Big Issue begins with opportunity. Our founding principle is a hand up not a handout. We offer those who are frequently marginalised and on society’s edge an opportunity to lift themselves up and into something better.
This can come through trading the magazine, through the work of Big Issue Invest in spotting and supporting people and organisations to help their business grow, in Big Issue Recruit, bringing jobs for those too long unable to find one that works for them. It also comes in our editorial. As well as reporting, we believe in offering a platform for voices to raise. Not messages chosen by us, but by those with the lived experiences that are often shut away and not heard or not understood.

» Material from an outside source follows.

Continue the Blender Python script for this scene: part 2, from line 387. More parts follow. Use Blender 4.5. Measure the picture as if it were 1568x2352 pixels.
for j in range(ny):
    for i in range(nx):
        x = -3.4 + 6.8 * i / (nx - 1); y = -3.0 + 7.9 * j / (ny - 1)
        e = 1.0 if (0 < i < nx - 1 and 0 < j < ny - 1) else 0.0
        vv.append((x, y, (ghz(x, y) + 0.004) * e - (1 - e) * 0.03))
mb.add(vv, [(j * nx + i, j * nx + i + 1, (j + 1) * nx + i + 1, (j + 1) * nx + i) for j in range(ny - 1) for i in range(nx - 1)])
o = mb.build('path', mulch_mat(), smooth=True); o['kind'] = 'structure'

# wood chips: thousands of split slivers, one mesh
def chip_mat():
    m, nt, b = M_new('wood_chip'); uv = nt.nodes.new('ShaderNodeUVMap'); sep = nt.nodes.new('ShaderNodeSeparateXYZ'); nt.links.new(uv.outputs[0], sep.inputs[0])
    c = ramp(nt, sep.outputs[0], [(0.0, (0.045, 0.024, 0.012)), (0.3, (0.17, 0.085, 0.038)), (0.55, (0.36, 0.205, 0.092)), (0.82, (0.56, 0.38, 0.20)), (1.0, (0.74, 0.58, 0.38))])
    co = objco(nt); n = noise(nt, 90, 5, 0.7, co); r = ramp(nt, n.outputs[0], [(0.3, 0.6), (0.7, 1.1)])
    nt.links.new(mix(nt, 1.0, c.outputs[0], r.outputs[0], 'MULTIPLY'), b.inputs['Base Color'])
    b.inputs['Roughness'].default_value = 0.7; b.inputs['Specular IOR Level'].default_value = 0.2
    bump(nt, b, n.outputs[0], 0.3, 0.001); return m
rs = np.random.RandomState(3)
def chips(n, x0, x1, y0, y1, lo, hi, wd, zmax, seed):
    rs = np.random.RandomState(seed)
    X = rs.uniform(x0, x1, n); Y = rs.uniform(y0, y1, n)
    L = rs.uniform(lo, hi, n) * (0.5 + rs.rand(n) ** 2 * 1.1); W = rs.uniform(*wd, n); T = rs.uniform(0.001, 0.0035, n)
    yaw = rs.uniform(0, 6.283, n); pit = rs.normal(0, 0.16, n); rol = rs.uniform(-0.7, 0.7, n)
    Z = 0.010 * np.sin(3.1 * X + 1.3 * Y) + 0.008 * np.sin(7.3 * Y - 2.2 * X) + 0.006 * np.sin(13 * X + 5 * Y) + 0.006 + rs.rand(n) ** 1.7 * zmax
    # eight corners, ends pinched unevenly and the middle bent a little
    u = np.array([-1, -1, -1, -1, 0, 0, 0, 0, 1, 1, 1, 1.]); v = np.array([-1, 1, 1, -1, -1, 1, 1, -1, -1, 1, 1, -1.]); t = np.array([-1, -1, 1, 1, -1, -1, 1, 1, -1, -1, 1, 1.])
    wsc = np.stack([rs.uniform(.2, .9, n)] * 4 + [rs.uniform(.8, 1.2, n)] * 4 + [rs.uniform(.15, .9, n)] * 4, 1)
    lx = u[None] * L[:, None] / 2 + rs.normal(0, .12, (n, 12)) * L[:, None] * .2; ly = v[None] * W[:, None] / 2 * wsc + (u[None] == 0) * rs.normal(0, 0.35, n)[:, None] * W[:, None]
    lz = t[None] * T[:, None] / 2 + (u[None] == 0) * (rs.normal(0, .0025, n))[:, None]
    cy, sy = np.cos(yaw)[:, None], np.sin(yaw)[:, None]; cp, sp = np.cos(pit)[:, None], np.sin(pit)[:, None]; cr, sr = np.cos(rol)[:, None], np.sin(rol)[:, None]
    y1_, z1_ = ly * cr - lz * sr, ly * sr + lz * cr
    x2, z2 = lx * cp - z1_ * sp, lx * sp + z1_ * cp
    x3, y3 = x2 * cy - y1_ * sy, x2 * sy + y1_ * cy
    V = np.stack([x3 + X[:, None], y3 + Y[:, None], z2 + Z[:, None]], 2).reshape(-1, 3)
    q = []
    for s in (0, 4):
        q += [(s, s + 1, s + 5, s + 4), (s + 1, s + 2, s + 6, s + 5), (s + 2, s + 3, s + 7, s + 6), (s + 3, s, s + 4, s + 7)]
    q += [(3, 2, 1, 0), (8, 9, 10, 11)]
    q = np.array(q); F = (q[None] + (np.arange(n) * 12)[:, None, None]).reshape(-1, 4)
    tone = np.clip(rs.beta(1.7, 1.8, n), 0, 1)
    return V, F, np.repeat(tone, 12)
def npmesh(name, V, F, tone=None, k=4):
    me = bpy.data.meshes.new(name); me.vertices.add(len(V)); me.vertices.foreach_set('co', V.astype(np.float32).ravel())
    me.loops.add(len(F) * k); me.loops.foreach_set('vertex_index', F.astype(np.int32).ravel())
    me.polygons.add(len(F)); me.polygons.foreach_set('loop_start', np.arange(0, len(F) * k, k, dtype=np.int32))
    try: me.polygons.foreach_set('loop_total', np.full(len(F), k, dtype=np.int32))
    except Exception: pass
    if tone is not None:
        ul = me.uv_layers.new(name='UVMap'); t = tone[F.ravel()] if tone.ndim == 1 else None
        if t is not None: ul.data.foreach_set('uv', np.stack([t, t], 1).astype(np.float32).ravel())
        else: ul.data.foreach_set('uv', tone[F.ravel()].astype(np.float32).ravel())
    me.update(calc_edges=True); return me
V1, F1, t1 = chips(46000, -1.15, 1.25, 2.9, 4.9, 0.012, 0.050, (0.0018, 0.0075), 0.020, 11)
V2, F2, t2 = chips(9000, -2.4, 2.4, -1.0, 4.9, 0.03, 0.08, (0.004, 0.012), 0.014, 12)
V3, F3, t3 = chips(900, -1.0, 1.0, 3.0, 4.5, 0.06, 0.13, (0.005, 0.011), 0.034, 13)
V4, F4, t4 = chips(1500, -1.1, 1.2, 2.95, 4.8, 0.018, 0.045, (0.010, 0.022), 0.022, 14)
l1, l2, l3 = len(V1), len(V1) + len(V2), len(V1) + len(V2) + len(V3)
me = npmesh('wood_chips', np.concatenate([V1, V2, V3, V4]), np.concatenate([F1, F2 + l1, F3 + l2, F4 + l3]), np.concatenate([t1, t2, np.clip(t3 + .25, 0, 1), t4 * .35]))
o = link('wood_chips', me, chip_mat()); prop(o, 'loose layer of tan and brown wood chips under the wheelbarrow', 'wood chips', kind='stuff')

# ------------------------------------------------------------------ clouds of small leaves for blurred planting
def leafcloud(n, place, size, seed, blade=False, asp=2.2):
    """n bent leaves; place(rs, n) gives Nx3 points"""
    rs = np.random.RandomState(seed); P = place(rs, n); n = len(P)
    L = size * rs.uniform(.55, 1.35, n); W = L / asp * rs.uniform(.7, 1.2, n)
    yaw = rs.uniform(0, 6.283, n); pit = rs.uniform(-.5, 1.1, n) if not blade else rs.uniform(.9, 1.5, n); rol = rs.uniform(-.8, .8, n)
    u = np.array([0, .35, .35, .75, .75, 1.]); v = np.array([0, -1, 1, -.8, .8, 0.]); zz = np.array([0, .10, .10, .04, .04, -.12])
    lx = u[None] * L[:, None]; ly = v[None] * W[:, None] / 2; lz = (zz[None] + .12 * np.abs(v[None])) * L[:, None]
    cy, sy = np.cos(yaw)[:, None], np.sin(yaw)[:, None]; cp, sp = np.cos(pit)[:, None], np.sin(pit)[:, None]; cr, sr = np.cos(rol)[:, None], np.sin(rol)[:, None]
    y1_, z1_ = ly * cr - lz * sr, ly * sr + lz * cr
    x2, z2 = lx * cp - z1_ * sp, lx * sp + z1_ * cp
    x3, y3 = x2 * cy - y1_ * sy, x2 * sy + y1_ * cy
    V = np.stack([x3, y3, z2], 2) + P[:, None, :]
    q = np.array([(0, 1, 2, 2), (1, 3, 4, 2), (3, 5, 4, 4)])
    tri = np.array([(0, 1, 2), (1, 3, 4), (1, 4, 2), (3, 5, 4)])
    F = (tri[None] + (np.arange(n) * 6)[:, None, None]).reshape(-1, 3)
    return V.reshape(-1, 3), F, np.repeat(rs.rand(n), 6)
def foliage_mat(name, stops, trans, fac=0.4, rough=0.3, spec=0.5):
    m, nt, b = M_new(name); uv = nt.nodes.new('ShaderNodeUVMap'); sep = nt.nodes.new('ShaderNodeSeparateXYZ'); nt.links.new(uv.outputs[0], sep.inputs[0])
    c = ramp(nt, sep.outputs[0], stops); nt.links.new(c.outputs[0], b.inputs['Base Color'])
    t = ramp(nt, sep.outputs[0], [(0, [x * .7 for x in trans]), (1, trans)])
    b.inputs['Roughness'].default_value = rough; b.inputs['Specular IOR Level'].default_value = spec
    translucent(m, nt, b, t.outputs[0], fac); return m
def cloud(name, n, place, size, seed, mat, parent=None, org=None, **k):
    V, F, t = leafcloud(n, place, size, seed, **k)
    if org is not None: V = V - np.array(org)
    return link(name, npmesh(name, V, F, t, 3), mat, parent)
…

Last year, we gave over Big Issue magazine to people with learning disabilities. Working with Mencap, that edition was created by and wholly featured those with disabilities. It offered a unique, and inspiring, insight. It was a landmark edition.
This year, we wanted to hear from an easily maligned part of our society – young people. They are often marked out as either apathetic or trouble, self-consumed and always on screens, selfish not engaged, snowflakes and not ready for the world as it comes.
This reductive idea also comes in tandem with a closing of opportunities for them – particularly in social and community spaces. The closure of youth clubs and youth areas in the UK has been marked since 2010. The figures are stark.
According to research by Unison, between 2012 and 2019, 760 youth centres were closed. Around 4,500 jobs were lost in youth work. It saved only £400 million. When you realise that by most reckoning, every £1 saved will cost up to three times in lack of earnings and in future crime costs, the false economy is writ large. That’s without considering how horizons are shut down.